En Cité Soleil, el precio de una vida no supera a veces los 1.000 gourdes (20 euros). Ese es el mísero rescate exigido en algunos de los cientos de secuestros que se suceden en las calles de este barrio de favelas de las afueras de Puerto Príncipe, la capital de Haití. En este rincón del país más pobre de América, según la ONU, el crimen es la industria de la supervivencia y la vida solo es una moneda de cambio que se paga, dependiendo del estatus, a 1.000 o hasta 10 millones de gourdes.

El cacereño Pedro Martín Pérez ha sido testigo de ello. Recuerda hasta 35 secuestros solo en el mes de mayo del año pasado. La tasa de criminalidad de este barrio es mil veces más alta que la de Cáceres. "Allí todo el mundo tiene un arma y la vida no vale nada", asegura.

Sin embargo eso no asustó a este policía cacereño de 35 años que al poco de estrenar su uniforme y recién casado, se embarcó en la misión humanitaria que la ONU mantiene en el país caribeño desde el 2004 para mejorar su seguridad y estabilidad. "Era una ocasión para hacer algo por los demás y de conocer nuevas culturas. No puede rechazarla", cuenta ya de regreso en Cáceres. Lo cierto es que también debe haber algo genético en su decisión, porque mientras él se pateaba Haití, su hermano militar hacia lo propio en Kosovo.

Pionero

Pedro Martín Pérez ingresó en el cuerpo en el 2002. Trabajó como agregado de escolta en la Audiencia Nacional e Iba a regresar a Cáceres, cuando surgió "esta oportunidad". Así que durante el 2008, cambió la tranquila comisaría cacereña por el polvorín de Cité Soleil.

Junto a otros 30 guardias civiles y 12 policías españoles, seleccionados por su formación y nivel de francés, se incorporó al contigente internacional de la Misión de Estabilización de las Naciones Unidas para Haití (Minustah), siendo el primer policía cacereño, al menos que se tenga constancia en la comisaría, que ha participado en una fuerza de paz. Su misión: "Educar, apoyar y asesorar" a sus colegas haitianos.
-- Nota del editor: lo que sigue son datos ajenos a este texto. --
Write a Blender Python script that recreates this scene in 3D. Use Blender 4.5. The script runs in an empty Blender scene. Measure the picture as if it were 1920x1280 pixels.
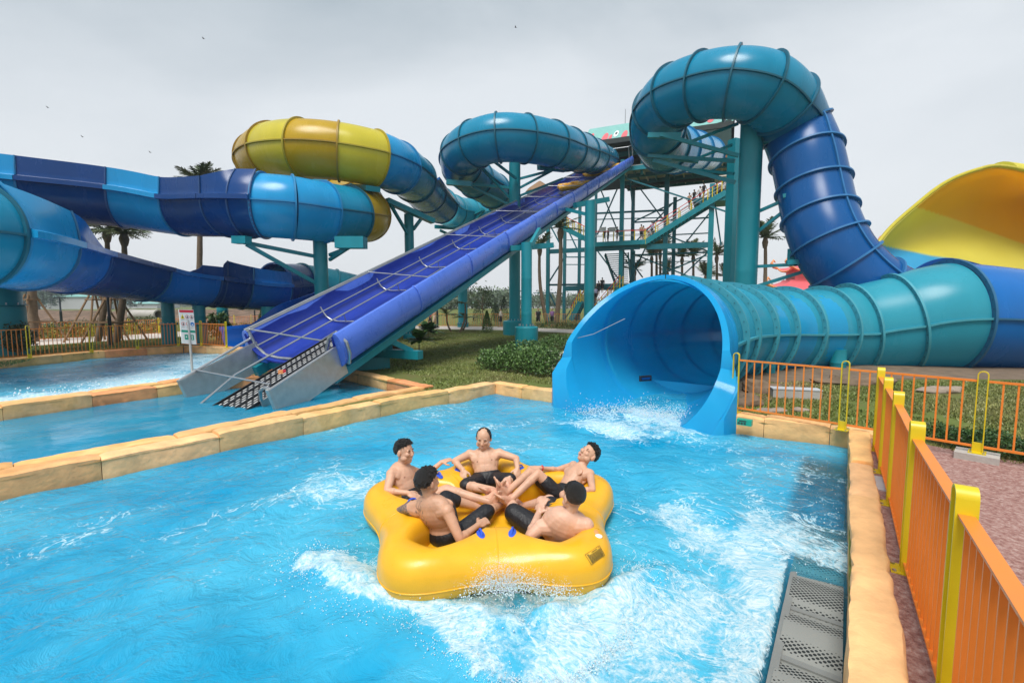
import bpy, math, random
import numpy as np
from mathutils import Vector, Matrix, noise, geometry
random.seed(7); RNG = np.random.default_rng(7)
S = bpy.context.scene; COL = S.collection
# ------------------------------------------------------------------ camera
F_PX, PITCH, CAM_H = 853.33, math.atan(70/853.33), 2.3
cam = bpy.data.cameras.new('camera'); cam.lens = 16; cam.sensor_width = 36; cam.clip_end = 3000; cam.clip_start = .05
cam_o = bpy.data.objects.new('camera', cam); COL.objects.link(cam_o)
cam_o.location = (0, 0, CAM_H); cam_o.rotation_euler = (math.pi/2-PITCH, 0, 0); S.camera = cam_o
# ------------------------------------------------------------------ sky, sun, exposure
SUN_EL, SUN_AZ = math.radians(62), math.radians(200)
w = bpy.data.worlds.new('World'); S.world = w; w.use_nodes = True
nt = w.node_tree; nt.nodes.clear()
def N(t, typ, **kw):
    n = t.nodes.new(typ)
    for k, v in kw.items():
        if k.startswith('i_'):
            key = k[2:]; key = int(key) if key.isdigit() else key.replace('_', ' ')
            n.inputs[key].default_value = v
        else: setattr(n, k, v)
    return n
sky = N(nt, 'ShaderNodeTexSky', sky_type='NISHITA', sun_disc=False, sun_elevation=SUN_EL, sun_rotation=SUN_AZ, air_density=1.5, dust_density=4)
tc = N(nt, 'ShaderNodeTexCoord'); mp = N(nt, 'ShaderNodeMapping'); mp.inputs['Scale'].default_value = (1, 1, 2.2)
cn = N(nt, 'ShaderNodeTexNoise', i_Scale=.9, i_Detail=6, i_Roughness=.55, i_Distortion=.4)
cr = N(nt, 'ShaderNodeValToRGB'); cr.color_ramp.elements[0].position = .36; cr.color_ramp.elements[1].position = .64
cr.color_ramp.elements[0].color = (2.7, 3.35, 3.8, 1); cr.color_ramp.elements[1].color = (5.9, 6.3, 6.6, 1)
sx = N(nt, 'ShaderNodeSeparateXYZ')
mr = N(nt, 'ShaderNodeMapRange', i_1=0.0, i_2=.62, i_3=0.0, i_4=1.0)
low = N(nt, 'ShaderNodeRGB'); low.outputs[0].default_value = (6.9, 7.1, 7.4, 1)
m1 = N(nt, 'ShaderNodeMix', data_type='RGBA'); m2 = N(nt, 'ShaderNodeMix', data_type='RGBA'); m2.inputs[0].default_value = .9
bg = N(nt, 'ShaderNodeBackground', i_Strength=.1); wo = N(nt, 'ShaderNodeOutputWorld')
L = nt.links.new
L(tc.outputs['Generated'], mp.inputs[0]); L(mp.outputs[0], cn.inputs['Vector']); L(cn.outputs['Fac'], cr.inputs[0])
L(tc.outputs['Generated'], sx.inputs[0]); L(sx.outputs['Z'], mr.inputs[0])
L(mr.outputs[0], m1.inputs[0]); L(low.outputs[0], m1.inputs[6]); L(cr.outputs[0], m1.inputs[7])
L(sky.outputs[0], m2.inputs[6]); L(m1.outputs[2], m2.inputs[7]); L(m2.outputs[2], bg.inputs[0]); L(bg.outputs[0], wo.inputs[0])
sun = bpy.data.lights.new('sun', 'SUN'); sun.energy = 2.7; sun.angle = math.radians(28); sun.color = (1, .97, .92)
sun_o = bpy.data.objects.new('sun', sun); COL.objects.link(sun_o)
# direction towards the sun: azimuth measured from +Y clockwise
sd = Vector((math.sin(SUN_AZ)*math.cos(SUN_EL), math.cos(SUN_AZ)*math.cos(SUN_EL), math.sin(SUN_EL)))
sun_o.rotation_euler = sd.to_track_quat('Z', 'Y').to_euler()
vs = S.view_settings; vs.view_transform = 'Standard'; vs.look = 'None'; vs.gamma = 1; vs.use_curve_mapping = False; vs.exposure = .42
S.render.engine = 'CYCLES'; S.cycles.use_denoising = True
S.cycles.max_bounces = 6; S.cycles.transparent_max_bounces = 12; S.cycles.volume_bounces = 0; S.cycles.caustics_reflective = False; S.cycles.caustics_refractive = False
# ------------------------------------------------------------------ pixel helpers (photo pixels -> places in the world)
_c, _s = math.cos(PITCH), math.sin(PITCH)
def ray(px, py):
    y = -(py-640)/F_PX
    return Vector(((px-960)/F_PX, _c+y*_s, y*_c-_s))
def G(px, py, z=.24):
    r = ray(px, py); return Vector((0, 0, CAM_H))+r*((z-CAM_H)/r.z)
def at(px, py, Y):
    r = ray(px, py); return Vector((0, 0, CAM_H))+r*(Y/r.y)
# ------------------------------------------------------------------ materials
def mat(name, col, rough=.5, metal=0, var=.12, scale=3, bump=0, bscale=40, spec=.5, attr=None, coat=0, sss=0, streak=False):
    m = bpy.data.materials.new(name); m.use_nodes = True; t = m.node_tree; b = t.nodes['Principled BSDF']
    b.inputs['Roughness'].default_value = rough; b.inputs['Metallic'].default_value = metal
    b.inputs['Specular IOR Level'].default_value = spec; b.inputs['Coat Weight'].default_value = coat
    if sss:
        b.inputs['Subsurface Weight'].default_value = sss; b.inputs['Subsurface Scale'].default_value = .03
    co = N(t, 'ShaderNodeTexCoord'); l = t.links.new
    n = N(t, 'ShaderNodeTexNoise', i_Scale=scale, i_Detail=5, i_Roughness=.6)
    if streak:
        mp_ = N(t, 'ShaderNodeMapping'); mp_.inputs['Scale'].default_value = (1, 1, .25)
        l(co.outputs['Object'], mp_.inputs[0]); l(mp_.outputs[0], n.inputs['Vector'])
    else: l(co.outputs['Object'], n.inputs['Vector'])
    r = N(t, 'ShaderNodeMapRange', i_1=.25, i_2=.75, i_3=1-var, i_4=1+var); l(n.outputs['Fac'], r.inputs[0])
    mx = N(t, 'ShaderNodeVectorMath', operation='SCALE')
    if attr:
        a = N(t, 'ShaderNodeAttribute', attribute_name=attr); l(a.outputs['Color'], mx.inputs[0])
    else: mx.inputs[0].default_value = col[:3]
    l(r.outputs[0], mx.inputs['Scale']); l(mx.outputs[0], b.inputs['Base Color'])
    rr = N(t, 'ShaderNodeMapRange', i_1=.3, i_2=.7, i_3=max(.02, rough-.08), i_4=min(1, rough+.08)); l(n.outputs['Fac'], rr.inputs[0]); l(rr.outputs[0], b.inputs['Roughness'])
    if bump:
        n2 = N(t, 'ShaderNodeTexNoise', i_Scale=bscale, i_Detail=4); l(co.outputs['Object'], n2.inputs['Vector'])
        bp = N(t, 'ShaderNodeBump', i_Strength=bump, i_Distance=.02); l(n2.outputs['Fac'], bp.inputs['Height']); l(bp.outputs[0], b.inputs['Normal'])
    return m
def fg(name, col, rough=.26, thin=0):
    m = mat(name, col, rough, var=.1, scale=.9, spec=.36, bump=.015, bscale=2.5, streak=True)
    if thin:                                                     # thin gelcoat shell that lets some daylight through
        t = m.node_tree; b = t.nodes['Principled BSDF']; o = t.nodes['Material Output']; tl = N(t, 'ShaderNodeBsdfTranslucent'); tl.inputs['Color'].default_value = (*[min(1, c*1.6+.02) for c in col], 1); mx = N(t, 'ShaderNodeMixShader'); mx.inputs[0].default_value = thin
        t.links.new(b.outputs[0], mx.inputs[1]); t.links.new(tl.outputs[0], mx.inputs[2]); t.links.new(mx.outputs[0], o.inputs['Surface'])
    return m
M = dict(
 teal=fg('teal_fibreglass', (.003, .215, .37)), teal2=fg('pale_teal_fibreglass', (.04, .38, .50), thin=.3), tealg=fg('green_teal_fibreglass', (.02, .30, .42), thin=.3),
 blue=fg('blue_fibreglass', (.003, .13, .44)), deep=fg('deep_blue_fibreglass', (.002, .046, .19)), light=fg('light_blue_fibreglass', (.008, .27, .56)),
 sky=fg('sky_blue_fibreglass', (.02, .44, .78), .2, thin=.4), drop=fg('drop_blue_fibreglass', (.002, .08, .27)), dropt=fg('drop_teal_fibreglass', (.004, .15, .30)),
 yel=fg('yellow_fibreglass', (.62, .53, .045), thin=.15), och=fg('ochre_fibreglass', (.52, .33, .015), thin=.15), flz=fg('outlet_blue_fibreglass', (.003, .11, .52)),
 wyel=fg('wall_yellow_fibreglass', (.80, .70, .12), .5, .4),
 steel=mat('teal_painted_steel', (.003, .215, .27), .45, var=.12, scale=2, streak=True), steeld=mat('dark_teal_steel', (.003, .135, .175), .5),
 pad=mat('periwinkle_vinyl', (.085, .185, .70), .3, var=.08, scale=2, bump=.25, bscale=3), padin=mat('royal_blue_vinyl', (.010, .034, .30), .35, var=.15, scale=1.5, bump=.3, bscale=3),
 alu=mat('brushed_aluminium', (.52, .52, .50), .38, .55, var=.12, scale=6), rail=mat('galvanised_tube', (.46, .47, .48), .35, .8), dark=mat('black_rubber', (.012, .012, .014), .5),
 yfl=mat('yellow_fence_paint', (.66, .50, .008), .4, var=.08), ofl=mat('orange_fence_paint', (.80, .23, .03), .42, var=.08), ofd=mat('rust_orange_fence_paint', (.50, .13, .03), .5, var=.08),
 raft=mat('yellow_raft_vinyl', (.82, .42, .014), .34, var=.09, scale=4, coat=.1, bump=.12, bscale=9), handle=mat('blue_handle_rubber', (.03, .10, .62), .4),
 cloth=mat('black_polyester', (.008, .008, .011), .55, var=.3, scale=20, bump=.5, bscale=30), white=mat('white_cloth', (.75, .75, .75), .6), red=mat('red_band', (.65, .03, .03), .5),
 skin=mat('skin', (.5, .3, .2), .46, var=.13, scale=9, attr='Col', sss=.06, bump=.12, bscale=45, spec=.4), hair=mat('black_hair', (.012, .010, .009), .38, bump=1, bscale=160, var=.4),
 stone=mat('tan_rockwork', (.6, .4, .2), .7, attr='Col', var=.18, scale=4, bump=.55, bscale=12), conc=mat('concrete', (.42, .40, .37), .85, var=.12, bump=.3),
 path=mat('pale_path', (.60, .53, .47), .85, var=.06), trunk=mat('palm_trunk', (.17, .12, .08), .9, var=.3, scale=8, bump=.8, bscale=12),
 leaf=mat('leaf_green', (.05, .11, .02), .5, attr='Col', var=.25, scale=1.5), wood=mat('bamboo_strut', (.25, .15, .08), .8), lamp=mat('dark_lamp_post', (.01, .02, .03), .4),
 roof=mat('pale_teal_roof', (.2, .45, .42), .5), pink=mat('pink_paint', (.72, .13, .15), .5), gable=mat('dark_green_panel', (.015, .05, .045), .4),
 cream=mat('cream_wall', (.70, .64, .55), .7), orange=mat('orange_trim', (.85, .33, .12), .5), signw=mat('white_sign', (.80, .84, .83), .4, var=.02), signr=mat('red_sign', (.62, .03, .05), .4),
 signy=mat('yellow_sign', (.8, .65, .02), .4), signg=mat('green_sign', (.01, .33, .22), .4), signb=mat('blue_sign', (.02, .2, .6), .4), signk=mat('black_sign', (.03, .03, .03), .5),
 soil=mat('brown_soil', (.17, .12, .08), .95, var=.35, scale=3, bump=1, bscale=8), rock=mat('pale_rock', (.30, .24, .19), .9, var=.25, scale=6, bump=.8, bscale=10),
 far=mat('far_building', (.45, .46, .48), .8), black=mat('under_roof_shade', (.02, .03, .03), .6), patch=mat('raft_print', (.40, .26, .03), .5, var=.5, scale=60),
)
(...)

De servicio, patrullaba las calles con ellos y con otros policías de todas las nacionalidades posibles. "Había japoneses, nigerianos, guineanos, brasileños, nepalíes... Para cualquier operativo había que dedicar un montón de tiempo en traducir las órdenes en varios idiomas".

Cada patrulla la formaban un policía haitiano, dos de la ONU y una escolta militar. No en vano el peligro acechaba cada minuto y a cada paso. El chaleco antibalas formaba parte obligatoria de la indumentaria oficial. "Antes de Navidad, nos vimos inmersos en un tiroteo. Vives situaciones que aquí son inimaginables y eso te cambia el concepto de la vida", rememora. Aún así, dice, "no piensas en que te pueden matar, sino en ayudar". Expresa su orgullo por contribuir, aunque sea "un poquito", a que la situación mejore. "Estando allí, yo he visto progresos, pero son muy lentos".

Extrema pobreza

Ni el peligro ni las bárbaras violaciones de niñas le han marcado tanto como la "extrema pobreza" y el "hambre" que se ve por todas partes. Era "terrible", lamenta. "Tenía que esconderme para comer un triste plato de arroz blanco porque si lo hacías en público, enseguida te acorralaban los niños casi desnudos y descalzos y se te quedaban mirando. ¿Cómo ibas a comer así? Se te caía el alma. Y si te planteabas dárselo, ¿a cuál de ellos? La vida es muy dura allí". Y tanto, él perdió 15 kilos durante su estancia.

Las anécdotas de buenos recuerdos y otros que no lo son tanto salpican el relato de su vivencia. Como que aprovechó el tiempo para dar clases de español al comisario del contigente, el guineano Mamadou Diallo, que allí uno tiene diarrea los 365 días del año, que huele a muerto constantemente, que el agua caliente es un lujo, que se vive con 6 horas de electricidad al día o que no había ni papel ni bolígrafo para rellenar las multas.

Sin embargo, volvería sin pensárselo porque, eso sí, "la gente es maravillosa". "Era el único blanco entre los 400.000 habitantes del barrio --el resto de compañeros españoles y europeos estaban en otras comisarías-- y me han tratado con mucho cariño".

Ya de vuelta en Cáceres, piensa en adoptar a Antonio, uno de los niños que conoció en el barrio, sordomudo y con esclerosis, al que tomó mucho cariño. Su mujer, con la que pudo encontrarse en Nueva York durante su estancia para celebrar su primer aniversario de boda, "está encantada". En la comisaría, se ha incorporado de momento a la Brigada de Seguridad Ciudadana y ahora patrulla las tranquilas calles de su ciudad, muy lejos del infortunado laberinto de Cité Soleil.